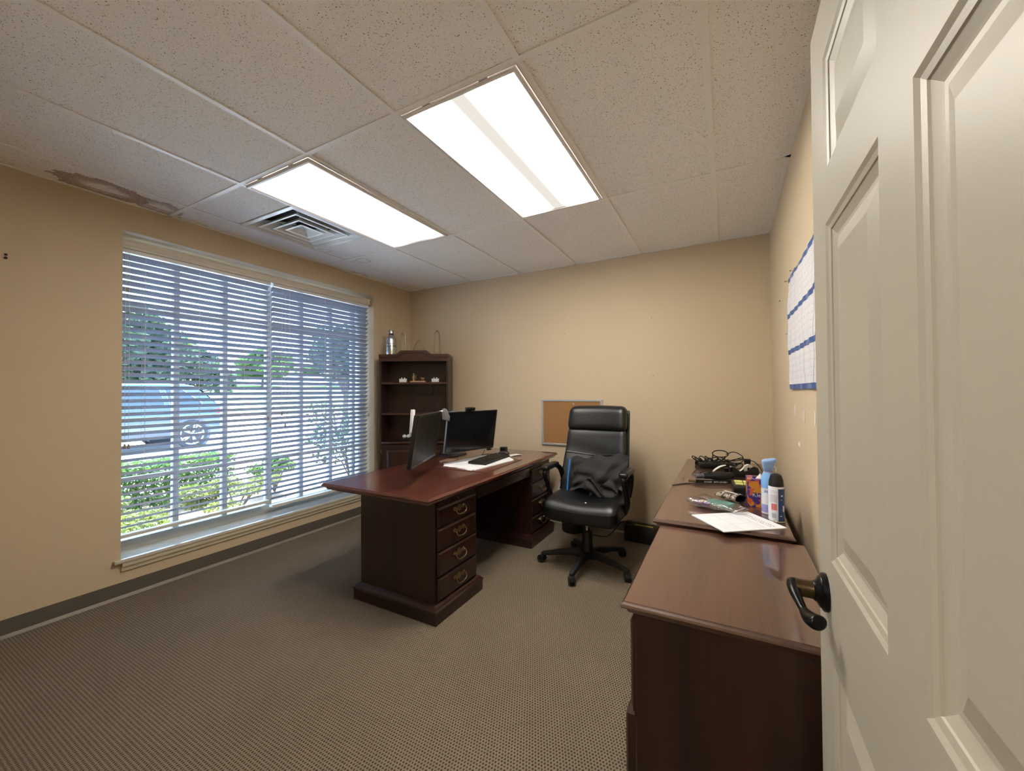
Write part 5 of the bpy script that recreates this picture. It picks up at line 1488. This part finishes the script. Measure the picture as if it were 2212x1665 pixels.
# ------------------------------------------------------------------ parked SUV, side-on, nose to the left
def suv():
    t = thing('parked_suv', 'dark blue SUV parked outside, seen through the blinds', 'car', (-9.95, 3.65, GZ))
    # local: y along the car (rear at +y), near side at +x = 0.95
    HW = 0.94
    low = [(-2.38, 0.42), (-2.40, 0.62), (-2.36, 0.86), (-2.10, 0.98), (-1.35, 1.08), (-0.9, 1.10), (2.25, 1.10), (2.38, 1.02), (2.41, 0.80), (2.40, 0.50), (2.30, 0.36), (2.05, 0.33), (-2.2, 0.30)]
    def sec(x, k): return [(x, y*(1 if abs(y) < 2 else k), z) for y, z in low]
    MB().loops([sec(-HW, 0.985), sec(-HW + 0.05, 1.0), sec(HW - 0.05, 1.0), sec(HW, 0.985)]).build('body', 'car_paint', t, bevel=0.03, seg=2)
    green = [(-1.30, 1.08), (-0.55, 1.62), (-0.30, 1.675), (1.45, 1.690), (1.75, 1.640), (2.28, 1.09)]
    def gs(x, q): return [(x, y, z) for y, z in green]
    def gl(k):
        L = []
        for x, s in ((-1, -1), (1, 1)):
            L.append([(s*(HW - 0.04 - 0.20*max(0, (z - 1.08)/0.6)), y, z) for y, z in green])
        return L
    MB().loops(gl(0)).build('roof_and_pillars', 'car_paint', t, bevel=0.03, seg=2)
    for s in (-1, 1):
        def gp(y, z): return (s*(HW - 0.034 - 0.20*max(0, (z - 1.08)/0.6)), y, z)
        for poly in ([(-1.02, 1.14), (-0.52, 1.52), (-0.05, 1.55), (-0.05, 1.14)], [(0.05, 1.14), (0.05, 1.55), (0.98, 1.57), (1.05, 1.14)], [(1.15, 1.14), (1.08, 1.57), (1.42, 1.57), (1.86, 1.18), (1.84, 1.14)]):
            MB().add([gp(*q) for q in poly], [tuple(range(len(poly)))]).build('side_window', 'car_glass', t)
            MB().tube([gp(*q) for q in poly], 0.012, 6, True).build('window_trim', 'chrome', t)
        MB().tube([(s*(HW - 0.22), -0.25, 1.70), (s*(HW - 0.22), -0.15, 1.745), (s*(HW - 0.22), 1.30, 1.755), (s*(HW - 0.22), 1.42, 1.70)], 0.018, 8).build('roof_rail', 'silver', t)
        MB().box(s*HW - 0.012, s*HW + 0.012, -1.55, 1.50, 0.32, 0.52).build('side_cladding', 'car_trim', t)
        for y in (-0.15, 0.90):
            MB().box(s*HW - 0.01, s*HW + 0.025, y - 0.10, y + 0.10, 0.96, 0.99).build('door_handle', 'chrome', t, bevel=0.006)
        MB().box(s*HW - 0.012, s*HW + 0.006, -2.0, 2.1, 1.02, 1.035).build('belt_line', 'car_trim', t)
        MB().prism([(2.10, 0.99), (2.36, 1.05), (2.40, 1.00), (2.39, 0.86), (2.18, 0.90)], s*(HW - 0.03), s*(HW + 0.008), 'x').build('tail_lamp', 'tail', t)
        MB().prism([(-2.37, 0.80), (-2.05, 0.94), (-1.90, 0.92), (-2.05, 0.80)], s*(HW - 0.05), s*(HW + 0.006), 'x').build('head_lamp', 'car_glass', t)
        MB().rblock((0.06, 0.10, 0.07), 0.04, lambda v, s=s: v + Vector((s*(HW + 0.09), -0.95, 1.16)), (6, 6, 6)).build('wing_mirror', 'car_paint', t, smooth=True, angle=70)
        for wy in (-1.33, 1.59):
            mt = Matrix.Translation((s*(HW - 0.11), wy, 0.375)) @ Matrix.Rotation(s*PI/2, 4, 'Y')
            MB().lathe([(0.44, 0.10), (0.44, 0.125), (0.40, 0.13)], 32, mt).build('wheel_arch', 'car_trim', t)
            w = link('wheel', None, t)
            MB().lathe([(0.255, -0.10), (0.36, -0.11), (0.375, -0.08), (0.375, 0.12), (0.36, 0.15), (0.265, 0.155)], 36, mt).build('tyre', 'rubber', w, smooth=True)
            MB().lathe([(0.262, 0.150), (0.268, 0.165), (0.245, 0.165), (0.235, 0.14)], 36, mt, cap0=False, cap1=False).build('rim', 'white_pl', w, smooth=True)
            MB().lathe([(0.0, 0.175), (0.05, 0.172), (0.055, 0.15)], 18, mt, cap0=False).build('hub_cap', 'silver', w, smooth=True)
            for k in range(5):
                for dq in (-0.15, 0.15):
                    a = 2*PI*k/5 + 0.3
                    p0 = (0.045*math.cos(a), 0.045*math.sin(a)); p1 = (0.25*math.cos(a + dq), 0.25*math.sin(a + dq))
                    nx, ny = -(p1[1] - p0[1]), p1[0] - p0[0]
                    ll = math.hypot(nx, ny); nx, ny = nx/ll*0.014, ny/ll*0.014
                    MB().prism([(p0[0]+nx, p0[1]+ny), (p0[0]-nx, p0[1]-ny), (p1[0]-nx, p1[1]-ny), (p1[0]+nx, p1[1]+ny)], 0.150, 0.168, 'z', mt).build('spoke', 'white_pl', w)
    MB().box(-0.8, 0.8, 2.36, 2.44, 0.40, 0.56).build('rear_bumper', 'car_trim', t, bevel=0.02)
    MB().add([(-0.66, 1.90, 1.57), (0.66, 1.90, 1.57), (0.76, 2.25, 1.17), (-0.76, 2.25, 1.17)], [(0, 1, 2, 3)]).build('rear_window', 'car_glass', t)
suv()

* * * *

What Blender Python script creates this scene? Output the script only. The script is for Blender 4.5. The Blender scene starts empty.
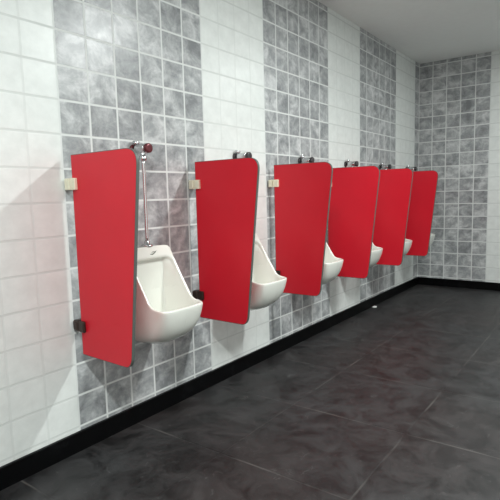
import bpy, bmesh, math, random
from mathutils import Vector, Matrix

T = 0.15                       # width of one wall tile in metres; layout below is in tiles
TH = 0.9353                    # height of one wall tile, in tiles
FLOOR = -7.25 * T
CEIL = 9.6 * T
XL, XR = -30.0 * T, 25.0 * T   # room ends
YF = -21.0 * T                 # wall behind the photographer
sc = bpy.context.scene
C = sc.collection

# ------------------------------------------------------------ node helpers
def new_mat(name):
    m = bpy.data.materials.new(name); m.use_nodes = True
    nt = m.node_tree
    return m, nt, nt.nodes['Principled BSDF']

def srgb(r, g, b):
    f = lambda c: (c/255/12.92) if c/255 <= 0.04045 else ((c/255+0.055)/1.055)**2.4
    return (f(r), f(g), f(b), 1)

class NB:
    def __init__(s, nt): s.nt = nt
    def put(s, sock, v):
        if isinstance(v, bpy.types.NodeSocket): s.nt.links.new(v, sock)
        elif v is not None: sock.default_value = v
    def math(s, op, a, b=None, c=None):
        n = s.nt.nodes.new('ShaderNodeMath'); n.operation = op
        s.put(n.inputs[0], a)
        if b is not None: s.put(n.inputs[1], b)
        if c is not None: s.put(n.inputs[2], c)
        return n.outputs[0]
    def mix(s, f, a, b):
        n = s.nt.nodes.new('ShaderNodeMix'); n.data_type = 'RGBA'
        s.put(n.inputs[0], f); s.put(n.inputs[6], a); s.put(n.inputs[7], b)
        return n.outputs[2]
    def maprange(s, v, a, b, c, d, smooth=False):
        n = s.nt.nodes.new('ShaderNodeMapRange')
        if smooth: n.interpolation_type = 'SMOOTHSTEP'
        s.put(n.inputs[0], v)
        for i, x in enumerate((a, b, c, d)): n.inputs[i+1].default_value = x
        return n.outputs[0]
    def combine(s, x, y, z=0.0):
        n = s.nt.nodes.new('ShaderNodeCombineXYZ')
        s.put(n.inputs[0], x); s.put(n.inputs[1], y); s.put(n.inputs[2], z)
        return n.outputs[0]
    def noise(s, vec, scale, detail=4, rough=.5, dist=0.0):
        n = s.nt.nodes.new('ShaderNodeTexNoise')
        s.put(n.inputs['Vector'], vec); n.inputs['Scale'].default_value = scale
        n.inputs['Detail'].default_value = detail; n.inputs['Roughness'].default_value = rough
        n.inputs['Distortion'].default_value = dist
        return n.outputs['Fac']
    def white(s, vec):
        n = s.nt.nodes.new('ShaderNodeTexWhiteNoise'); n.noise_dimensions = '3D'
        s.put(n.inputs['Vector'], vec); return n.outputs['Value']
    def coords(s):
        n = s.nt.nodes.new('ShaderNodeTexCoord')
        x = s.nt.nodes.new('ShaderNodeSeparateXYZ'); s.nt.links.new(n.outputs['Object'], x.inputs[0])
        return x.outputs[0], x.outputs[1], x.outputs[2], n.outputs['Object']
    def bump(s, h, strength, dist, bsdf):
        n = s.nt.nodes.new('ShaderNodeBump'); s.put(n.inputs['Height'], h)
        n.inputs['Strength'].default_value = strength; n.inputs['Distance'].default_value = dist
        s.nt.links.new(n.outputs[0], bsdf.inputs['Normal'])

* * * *

Nothing but the lines above, starting at the line that contains "What Blender Python" and ending at the line that contains "from mathutils import Vector, Matrix", should be given again, exactly and without the pictures.

What Blender Python script creates this scene? Output the script only. The script is for Blender 4.5. The Blender scene starts empty.
import bpy, bmesh, math, random
from mathutils import Vector, Matrix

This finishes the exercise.